Besides, in many good schools, you get warned a lot about how easy it is to make a mistake in research and how easy it is to make false conclusions. They beat that into you so much that it can become a constant doubt.
In most primary and secondary schools, and sometimes even in college, they teach you to sit down, shut up, and learn something. For people to suddenly be saying, “tell me what you think,” can be challenging. I suspect that that’s another major reason people who finish their coursework don’t complete their dissertation: they’re not sufficiently prepared for this shift in roles.
Suggestions for PhD Candidates
Having been through this shift yourself, do you have any advice for students in this stage of their process?

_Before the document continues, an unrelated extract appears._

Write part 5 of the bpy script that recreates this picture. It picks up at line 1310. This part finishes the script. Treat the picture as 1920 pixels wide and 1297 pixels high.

Mostly, I think it’s a matter of taking personal responsibility and seeing yourself in a new light. It helps me to consider this process as a transformation — like a caterpillar into a butterfly. The “student” stage is the caterpillar stage, where you’re eating the milkweed, the knowledge, to nourish you.
Then there comes a time when you’ve got to stop being a consumer and transform into a real researcher. That’s like the metamorphosis stage when the caterpillar is in the chrysalis, melting down. (And I have had plenty of meltdowns myself in this stage!) That’s when you’re on your own, writing the dissertation.
That chrysalis stage is a real slog. You try as hard as you can, and your proposal still gets rejected — twice. Or the IRB wants you to structure the study differently, after your committee has already approved it. Or you can’t get enough participants for your quantitative study or enough data for your qualitative study — whatever. It’s the biggest challenge of most people’s life!
But if you stick with it, you actually do get this huge reward. As a butterfly, or a PhD, you bring something unique to the world. You have an important role in society that can potentially change the course of history — even if you don’t envision that in the beginning.
And that’s why the committee makes the process arduous. They want to be sure you’re great at what you do, because there is potentially an awful lot riding on your shoulders. I’m actually grateful for the rigor they demand. I want to feel ready for the role I’m taking.
Ultimately, candidacy is time in the chrysalis. It’s a time of transformation, built on one’s time as a student. It’s a time in the dark and alone, which makes it challenging, for sure. But I trust I’ll eventually emerge strong enough to spread my wings.